認知症の家族を持つ身としては、毎日この言葉が頭から離れないが、これをフランス語で何と言うのか気になって調べること自体が、気晴らしになっているのかも知れない。
「アルツハイマー型認知症」は、la démence de type Alzheimer と呼ぶ。
la consommation d'alcool par les mineurs
ラ コンソマスィヨン ダルコル パール レ ミヌール
電車内のポスターで、"underage drinking"という英語を見かけ、英語は簡単にうまい表現が作られるなあと感心した。でも例によって、フランス語だったら何と言うのだろうと、気になって仕方がない。それで色々調べてみたが、結構堅い言い方しか見つからなかった。それが上記の表現である。直訳だと「未成年者によるアルコール消費」という意味になる。
presse-papiers
プレス パピエ
フランスのサンルイ(SAINT LOUIS)社のペーパーウェイトに、とても素敵なデザインがあるという話を聞き、はて、「ペーパーウェイト」は何ていうのだっけと調べてみたら、そうか!日本語で「文鎮」と訳される語だった。語の成り立ちは「紙を押さえるもの」。
ちなみに、パソコンの「クリップボード」、Microsoft Officeの「クリップボード」も、presse-papiersと言う。
la dame à la lampe
ラ ダム ア ラ ランプ
クリミア戦争における傷病兵看護で名高い、イギリスの看護師フローレンス・ナイチンゲールをこう呼ぶ。英語では"The Lady with the Lamp"だ。
「天使のフランス語」コーナーを作成する際に、「白衣の天使」とフランス語でも言うのだろうかと調べていて、この表現に出会った。「白衣の天使」という表現の由来は、1936年に公開されたナイチンゲールの生涯を描いた映画"White Angel"のようだ。これの仏題は、"Ange blanc"(アンジュ ブラン)で「白い天使」という意味である。「白衣の天使」をフランス語に直訳すれば《ange en blanc》となるが、フランス語では看護師の別称としては使われていない。
thon rouge
トン ルージュ
とりわけアメリカから非難の的となっているクロマグロの輸入にかんするニュースは記憶に新しいが、フランス語でクロマグロは一般にはthon rouge、直訳すれば「赤いマグロ」と言う。thon noir、直訳で「黒いマグロ」はクロマグロではなく、「大西洋マグロ」のことらしい。色の表現が変わってしまうのが面白い。
Dehors ou mort!
ドゥオール ウ モール
フランス映画『ジャック・メスリーヌ フランスで社会の敵No.1と呼ばれた男』Part 1 ノワール編を観てきた。
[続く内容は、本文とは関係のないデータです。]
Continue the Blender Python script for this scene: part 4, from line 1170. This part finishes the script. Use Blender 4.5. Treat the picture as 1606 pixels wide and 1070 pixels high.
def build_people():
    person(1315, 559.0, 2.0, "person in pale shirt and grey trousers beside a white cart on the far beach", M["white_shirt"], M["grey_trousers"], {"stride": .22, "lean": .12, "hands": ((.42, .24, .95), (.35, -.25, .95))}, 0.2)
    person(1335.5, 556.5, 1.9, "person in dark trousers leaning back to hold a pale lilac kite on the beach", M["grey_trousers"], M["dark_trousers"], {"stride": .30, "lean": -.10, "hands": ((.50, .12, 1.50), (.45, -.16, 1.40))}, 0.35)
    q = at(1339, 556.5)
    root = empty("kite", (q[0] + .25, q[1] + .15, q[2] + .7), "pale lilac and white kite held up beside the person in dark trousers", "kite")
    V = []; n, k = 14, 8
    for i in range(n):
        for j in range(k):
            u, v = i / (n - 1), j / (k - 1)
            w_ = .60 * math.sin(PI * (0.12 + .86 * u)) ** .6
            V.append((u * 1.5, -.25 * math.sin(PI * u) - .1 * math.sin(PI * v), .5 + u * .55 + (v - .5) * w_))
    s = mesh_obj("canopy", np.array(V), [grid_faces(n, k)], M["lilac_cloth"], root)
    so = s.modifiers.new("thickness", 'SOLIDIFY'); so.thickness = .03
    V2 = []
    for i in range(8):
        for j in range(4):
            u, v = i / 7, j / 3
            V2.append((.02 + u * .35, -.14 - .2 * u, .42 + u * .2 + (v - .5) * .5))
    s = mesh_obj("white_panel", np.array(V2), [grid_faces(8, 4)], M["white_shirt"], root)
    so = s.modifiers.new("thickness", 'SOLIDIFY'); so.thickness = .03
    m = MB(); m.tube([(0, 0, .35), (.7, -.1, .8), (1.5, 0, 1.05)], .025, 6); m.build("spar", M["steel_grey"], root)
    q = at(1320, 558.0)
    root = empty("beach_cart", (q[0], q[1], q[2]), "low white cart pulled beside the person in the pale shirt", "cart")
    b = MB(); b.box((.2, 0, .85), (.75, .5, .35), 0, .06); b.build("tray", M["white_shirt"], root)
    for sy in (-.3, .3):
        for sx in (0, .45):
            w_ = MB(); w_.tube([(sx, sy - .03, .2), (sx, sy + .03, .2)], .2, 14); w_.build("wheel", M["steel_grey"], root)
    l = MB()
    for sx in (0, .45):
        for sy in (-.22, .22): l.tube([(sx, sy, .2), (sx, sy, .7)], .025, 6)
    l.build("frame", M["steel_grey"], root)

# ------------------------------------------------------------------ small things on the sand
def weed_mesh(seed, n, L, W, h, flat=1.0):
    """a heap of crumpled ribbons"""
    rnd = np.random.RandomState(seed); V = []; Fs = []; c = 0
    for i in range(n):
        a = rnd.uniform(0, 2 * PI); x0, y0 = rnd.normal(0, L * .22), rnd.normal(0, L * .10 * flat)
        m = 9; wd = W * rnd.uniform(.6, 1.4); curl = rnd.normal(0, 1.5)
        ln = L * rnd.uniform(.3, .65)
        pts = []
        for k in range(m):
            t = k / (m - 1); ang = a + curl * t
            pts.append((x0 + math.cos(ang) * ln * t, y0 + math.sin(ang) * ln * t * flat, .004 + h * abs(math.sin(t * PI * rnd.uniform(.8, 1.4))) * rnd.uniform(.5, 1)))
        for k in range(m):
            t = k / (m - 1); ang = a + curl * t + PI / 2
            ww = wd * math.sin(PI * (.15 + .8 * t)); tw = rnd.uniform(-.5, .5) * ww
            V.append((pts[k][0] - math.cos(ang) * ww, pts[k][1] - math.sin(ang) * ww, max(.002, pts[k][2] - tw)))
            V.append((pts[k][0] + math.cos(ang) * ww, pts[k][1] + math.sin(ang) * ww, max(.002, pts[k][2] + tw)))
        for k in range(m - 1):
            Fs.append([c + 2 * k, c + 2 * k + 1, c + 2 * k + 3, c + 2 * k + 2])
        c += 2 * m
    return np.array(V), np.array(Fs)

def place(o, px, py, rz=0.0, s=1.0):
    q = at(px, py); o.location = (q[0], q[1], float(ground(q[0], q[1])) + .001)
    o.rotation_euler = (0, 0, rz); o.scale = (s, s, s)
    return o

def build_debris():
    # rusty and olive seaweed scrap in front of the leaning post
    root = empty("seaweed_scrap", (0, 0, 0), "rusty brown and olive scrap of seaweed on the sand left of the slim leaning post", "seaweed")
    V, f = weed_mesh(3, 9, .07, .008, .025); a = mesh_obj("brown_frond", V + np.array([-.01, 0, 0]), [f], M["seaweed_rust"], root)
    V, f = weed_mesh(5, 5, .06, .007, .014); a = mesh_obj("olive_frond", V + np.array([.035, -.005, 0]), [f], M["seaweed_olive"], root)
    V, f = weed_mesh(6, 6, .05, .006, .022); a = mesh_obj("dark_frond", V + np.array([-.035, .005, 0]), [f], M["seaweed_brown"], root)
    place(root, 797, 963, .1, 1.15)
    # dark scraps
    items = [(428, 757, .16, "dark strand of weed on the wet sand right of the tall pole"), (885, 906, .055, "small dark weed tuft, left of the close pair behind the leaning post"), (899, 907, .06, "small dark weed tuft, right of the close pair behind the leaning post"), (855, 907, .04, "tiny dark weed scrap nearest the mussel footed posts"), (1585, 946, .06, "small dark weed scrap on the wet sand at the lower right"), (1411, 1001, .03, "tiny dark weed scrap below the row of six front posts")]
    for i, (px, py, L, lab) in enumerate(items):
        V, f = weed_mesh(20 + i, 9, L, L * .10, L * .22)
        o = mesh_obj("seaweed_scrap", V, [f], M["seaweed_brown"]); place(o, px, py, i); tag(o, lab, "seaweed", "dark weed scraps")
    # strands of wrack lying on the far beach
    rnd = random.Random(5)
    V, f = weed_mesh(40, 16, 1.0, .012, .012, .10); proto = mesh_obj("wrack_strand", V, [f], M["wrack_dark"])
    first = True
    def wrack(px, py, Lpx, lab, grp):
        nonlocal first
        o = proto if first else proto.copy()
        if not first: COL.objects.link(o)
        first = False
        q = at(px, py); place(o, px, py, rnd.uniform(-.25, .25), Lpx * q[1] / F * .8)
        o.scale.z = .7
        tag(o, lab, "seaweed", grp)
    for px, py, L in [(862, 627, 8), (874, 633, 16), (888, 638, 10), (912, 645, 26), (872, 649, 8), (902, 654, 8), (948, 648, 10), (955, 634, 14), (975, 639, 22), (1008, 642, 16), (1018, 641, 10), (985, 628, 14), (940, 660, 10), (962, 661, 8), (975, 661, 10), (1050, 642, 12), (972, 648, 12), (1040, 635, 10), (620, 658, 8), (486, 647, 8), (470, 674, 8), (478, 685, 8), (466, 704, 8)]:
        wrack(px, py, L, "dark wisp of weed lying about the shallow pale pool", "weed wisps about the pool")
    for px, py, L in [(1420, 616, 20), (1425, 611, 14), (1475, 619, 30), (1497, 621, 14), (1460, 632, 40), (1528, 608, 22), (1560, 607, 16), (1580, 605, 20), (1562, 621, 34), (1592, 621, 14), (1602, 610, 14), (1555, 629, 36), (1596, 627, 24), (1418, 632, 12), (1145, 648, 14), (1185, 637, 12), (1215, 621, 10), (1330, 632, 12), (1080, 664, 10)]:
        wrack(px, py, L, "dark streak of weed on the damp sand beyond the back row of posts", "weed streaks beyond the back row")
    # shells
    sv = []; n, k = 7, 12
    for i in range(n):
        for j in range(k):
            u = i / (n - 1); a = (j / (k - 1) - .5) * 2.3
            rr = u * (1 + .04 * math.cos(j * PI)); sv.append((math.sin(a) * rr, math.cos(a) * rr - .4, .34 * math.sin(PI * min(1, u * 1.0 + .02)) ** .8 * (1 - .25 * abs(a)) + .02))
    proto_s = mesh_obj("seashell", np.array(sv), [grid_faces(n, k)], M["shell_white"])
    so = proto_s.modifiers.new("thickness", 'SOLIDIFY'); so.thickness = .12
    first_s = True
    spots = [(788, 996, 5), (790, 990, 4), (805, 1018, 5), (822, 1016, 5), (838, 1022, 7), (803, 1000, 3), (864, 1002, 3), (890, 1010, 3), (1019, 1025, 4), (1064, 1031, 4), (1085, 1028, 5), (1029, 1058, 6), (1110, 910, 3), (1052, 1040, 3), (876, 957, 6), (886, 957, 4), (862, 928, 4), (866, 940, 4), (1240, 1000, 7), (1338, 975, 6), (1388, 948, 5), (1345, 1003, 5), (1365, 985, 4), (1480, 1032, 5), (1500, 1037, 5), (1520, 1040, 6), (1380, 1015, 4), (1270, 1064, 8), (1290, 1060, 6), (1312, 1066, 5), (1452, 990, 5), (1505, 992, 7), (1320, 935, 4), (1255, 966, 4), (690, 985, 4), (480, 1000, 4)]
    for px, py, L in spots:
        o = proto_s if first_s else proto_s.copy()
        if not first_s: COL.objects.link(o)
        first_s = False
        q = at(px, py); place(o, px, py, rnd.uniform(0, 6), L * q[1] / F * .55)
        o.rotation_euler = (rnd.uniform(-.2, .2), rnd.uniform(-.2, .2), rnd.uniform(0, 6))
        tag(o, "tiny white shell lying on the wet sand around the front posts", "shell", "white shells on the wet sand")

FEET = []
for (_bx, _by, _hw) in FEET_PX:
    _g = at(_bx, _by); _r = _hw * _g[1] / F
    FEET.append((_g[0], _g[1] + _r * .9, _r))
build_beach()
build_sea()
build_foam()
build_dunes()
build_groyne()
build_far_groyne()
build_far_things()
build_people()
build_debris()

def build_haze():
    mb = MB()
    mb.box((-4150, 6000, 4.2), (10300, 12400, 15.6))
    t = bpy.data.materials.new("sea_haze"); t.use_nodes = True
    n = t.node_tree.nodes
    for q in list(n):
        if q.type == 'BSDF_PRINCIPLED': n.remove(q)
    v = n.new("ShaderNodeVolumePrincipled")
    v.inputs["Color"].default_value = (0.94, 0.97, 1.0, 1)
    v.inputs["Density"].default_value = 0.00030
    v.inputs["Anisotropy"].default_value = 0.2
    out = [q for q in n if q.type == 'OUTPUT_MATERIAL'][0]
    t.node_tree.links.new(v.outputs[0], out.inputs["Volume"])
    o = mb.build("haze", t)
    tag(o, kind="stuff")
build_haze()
映画の中で、何度も繰り返されるキーフレーズ"Dehors ou mort!"。直訳では「外か死か」という意味だ。厳酷の監獄に囚われているメスリーヌが脱獄を企てるときに使う言葉であり、彼の置かれた状況と感情を非常によく表わしたものだ。これを字幕では「脱獄か死か」と訳していたが、なかなかうまい訳し方だと思った。